Şuraya itiraf yazacak cesareti bulamıyorum kendimde. Herkesten önce kendime küçük düşerim diye korkuyorum.
Yine bir ayrılık sonrası sözlüğe dönüş yaptım.
Birkaç aydır çekip gitmeyi düşünüyorum. Çare değil biliyorum. Ama bazı şeyler ağır geliyor. Bazı şeyler sorun...
çiçekçilerin önünden yavaş yavaş geçerim, içeriyi izlerim. hele de genç bir adam bekliyor ve çiçekçi buket hazırlıyorsa biraz daha yavaşlar geçerim. çiçek sepetinde çok dolanıyorum özellikle güllere çok bakarım. Bana hiç çiçek verilmedi.
Bir insanın hayatı öyle çabucak değişmez.
Aslında zordur tek başına bir şeyleri değiştirmen, bilakis güzelleştirmen.
Bir insan güzelleştirir hayatını; sabah uyandığında onun için açılır gözlerin, sana yeni bir amaç verir, tüm güzelliklerin öznesi olur o.

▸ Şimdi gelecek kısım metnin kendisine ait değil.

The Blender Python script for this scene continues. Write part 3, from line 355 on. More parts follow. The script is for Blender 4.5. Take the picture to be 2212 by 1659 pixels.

Şiirler onun için yazılır, hislerinin sahibi bizzat o olur.
En eski insan bunlardan yoksun olandır.
Mavisi yitik bir gökyüzünden halliceyim, öznem eksik.
Değişmiyor hayatım.
Yaklaşık 1 sene oldu askerliği bitireli. Gitmeden 2-3 gün önce gece dağıttim kendimi baya tam gidecegim gün fenalaştım.hiv virüsü kaptığımı düşündüm. O nalet merette kendini hemen kanda belli etmiyormuş sıkıntısı oymuş.neyse gittim askere müptezel samet gibiyim askerde 2 ay falan kafam güzel gezdim askerde hasta hasta sabahim 6 sinda kalktim 5 e kadar eğitim yaptim 8 de yatiyordum acemilikte. 6 ayin sonunda hiv kapmadiğim anlaşildi sanirim bakteriyel bir rahatsizlikti. O 3 ay ölüm psikolojisini dibine kadar hissetim her gece yattiğimda başka bir yakinimi ruyamda görüyordum ölü yada diri sanki hepsiyle tek tek vedalaşıyor gibiydim. Yumurta kapıya dayaninca bazi şeylerin değerini anlıyoruz.yaşamin kiymetini bilmek gerekli klise yaziyorum ama doğru iş isten geçmeden yaşamim kiymeti anlaşilmalı. Tanri tüm ölümcül hastalıklarla boğuşanlarin yardimcisi olsun psikolojisi zor gerçekten.
Bugün bir de üstelik erken uyandım. Sanki dünya bile o saatte uyanık olmamı istiyormuş gibi.
Seda Sayan’ın “ah geceler” şarkısını çok seviyorum.
geri gelmeyeceğini bilmeme rağmen hala bekliyor olmak çok üzücü.
Bir süredir alternatif mektuplar yazıyorum. Benliğimin alternatif sonlarına göre şekilleniyor ve hepsinde hayatımdan geçen, geçmiş insanlara ayrı ayrı kelamlar ile sesleniyorum.